REPUBLIKA.CO.ID, Toleransi berarti menenggang pendirian yang berbeda atau bertentangan dengan pendirian sendiri. Khotimah dalam artikelnya pada Jurnal Ushuluddin (2013) menjelaskan, istilah bahasa Arab untuk kata toleransi adalah at-tasamuh, yang berarti ‘bermurah hati’.
Dalam konteks hubungan antarumat beragama, toleransi bermakna membiarkan situasi tetap tenang dan rukun, sehingga setiap orang dapat menjalankan ibadah atau ajaran agamanya masing-masing tanpa disertai konflik.
Prinsip serupa sesungguhnya juga berlaku di internal umat suatu agama. Perbedaan antar-mazhab, umpamanya, seyogianya dihadapi dengan penuh toleran agar tidak menjurus pada kekerasan.
Toleransi mengandaikan kemajemukan di tengah masyarakat. Alquran telah mengisyaratkan adanya kuasa Allah SWT di balik fakta tersebut. Misalnya, surah Yunus ayat 99 yang artinya, “Dan jikalau Tuhanmu menghendaki, tentulah beriman semua orang yang di muka bumi seluruhnya. Maka apakah kamu (hendak) memaksa manusia supaya mereka menjadi orang-orang yang beriman semuanya?” Maka dari itu, tidak ada gunanya memaksakan penyeragaman (homogenisasi) karena keberagaman justru merupakan sunnatullah yang sepatutnya disyukuri.
Sepanjang sejarah, sikap toleran sudah mewarnai hubungan antara kaum Muslimin dan non-Muslim. Sir Thomas Walker Arnold dalam The Preaching of Islam. A History of Propagation of the Muslim Faith mengomentari besarnya penghargaan Islam terhadap prinsip toleransi.
Bahkan, menurutnya, kaum non-Muslim menikmati toleransi yang begitu besar di bawah aturan penguasa Muslim. Padahal, di saat yang sama, Eropa masih belum mengenal toleransi sama sekali. Barat baru menyemarakkan tenggang rasa antar-dan-internal umat beragama belakangan ini pada zaman modern.

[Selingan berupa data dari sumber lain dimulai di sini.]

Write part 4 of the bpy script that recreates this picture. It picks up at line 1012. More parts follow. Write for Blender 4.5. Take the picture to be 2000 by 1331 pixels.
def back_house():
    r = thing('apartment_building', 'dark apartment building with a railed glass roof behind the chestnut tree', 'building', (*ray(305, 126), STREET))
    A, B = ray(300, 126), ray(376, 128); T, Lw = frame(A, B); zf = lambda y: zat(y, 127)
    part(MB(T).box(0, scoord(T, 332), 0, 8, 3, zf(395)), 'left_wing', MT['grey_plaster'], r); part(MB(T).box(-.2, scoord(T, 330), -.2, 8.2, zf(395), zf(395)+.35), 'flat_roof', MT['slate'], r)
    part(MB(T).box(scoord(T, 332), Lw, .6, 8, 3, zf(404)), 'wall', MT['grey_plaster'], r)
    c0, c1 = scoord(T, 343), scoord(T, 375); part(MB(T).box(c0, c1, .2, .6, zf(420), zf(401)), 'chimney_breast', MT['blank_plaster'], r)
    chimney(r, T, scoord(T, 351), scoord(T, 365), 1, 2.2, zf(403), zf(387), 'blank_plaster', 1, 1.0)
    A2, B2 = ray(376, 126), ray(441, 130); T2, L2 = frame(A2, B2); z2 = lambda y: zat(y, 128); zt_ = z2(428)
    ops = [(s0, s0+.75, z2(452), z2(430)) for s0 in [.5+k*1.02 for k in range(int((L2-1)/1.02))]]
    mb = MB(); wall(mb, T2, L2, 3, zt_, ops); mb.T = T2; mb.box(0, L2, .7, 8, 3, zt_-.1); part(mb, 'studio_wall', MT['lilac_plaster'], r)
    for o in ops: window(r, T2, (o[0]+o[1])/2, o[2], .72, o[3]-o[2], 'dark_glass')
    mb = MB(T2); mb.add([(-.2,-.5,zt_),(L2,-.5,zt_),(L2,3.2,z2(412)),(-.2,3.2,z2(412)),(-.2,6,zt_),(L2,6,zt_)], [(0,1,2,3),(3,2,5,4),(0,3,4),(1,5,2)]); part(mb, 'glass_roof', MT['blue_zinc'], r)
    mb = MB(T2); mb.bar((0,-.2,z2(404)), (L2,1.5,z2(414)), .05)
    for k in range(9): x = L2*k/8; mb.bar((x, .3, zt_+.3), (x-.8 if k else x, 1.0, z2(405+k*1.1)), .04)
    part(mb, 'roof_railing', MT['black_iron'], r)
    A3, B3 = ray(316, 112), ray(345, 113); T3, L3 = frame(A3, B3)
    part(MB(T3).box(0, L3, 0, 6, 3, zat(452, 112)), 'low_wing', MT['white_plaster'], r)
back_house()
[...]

Lebih lanjut, Sir Thomas mengungkapkan, ketika berabad-abad lamanya dinasti-dinasti Muslim berkuasa, banyak sekte Kristen yang dibiarkan hidup, berkembang, dan bahkan dilindungi aturan negara.
Amat jarang kasus persekusi yang dilakukan orang Islam terhadap komunitas non-Muslim. Menurut orientalis Inggris tersebut, keyakinan yang diajarkan Alquran, “Tidak ada paksaan dalam agama” berperan amat penting.
Reza Shah-Kazemi melalui karyanya, The Spirit of Tolerance in Islam, mengemukakan beberapa dinasti yang menunjukkan pentingnya toleransi dalam peradaban Islam. Ambil contoh Kekhalifahan Abbasiyah yang mempersembahkan kepada peradaban dunia Bait al-Hikmah.
Perpustakaan itu dibesarkan Sultan Harun al-Rasyid di Baghdad. Di dalamnya, berlangsung kegiatan-kegiatan ilmiah, mulai dari penerjemahan teks-teks asing ke dalam bahasa Arab hingga riset dan observasi. Sang sultan mengedepankan prinsip toleransi dan meritokrasi di atas identitas.
Buktinya, dia mengangkat I’yan Syu’ubi, seorang Persia yang anti-Arab, sebagai kepala perpustakaan. Hal itu disinggung Prof Abdul Hadi WM dalam Cakrawala Budaya Islam. Tidak sedikit pula orang Yahudi yang bekerja sebagai penerjemah teks-teks Yunani Kuno ke bahasa Ibrani dan Arab di Bait al-Hikmah. Ada juga sarjana-sarjana dari India yang aktif berkontribusi di sana.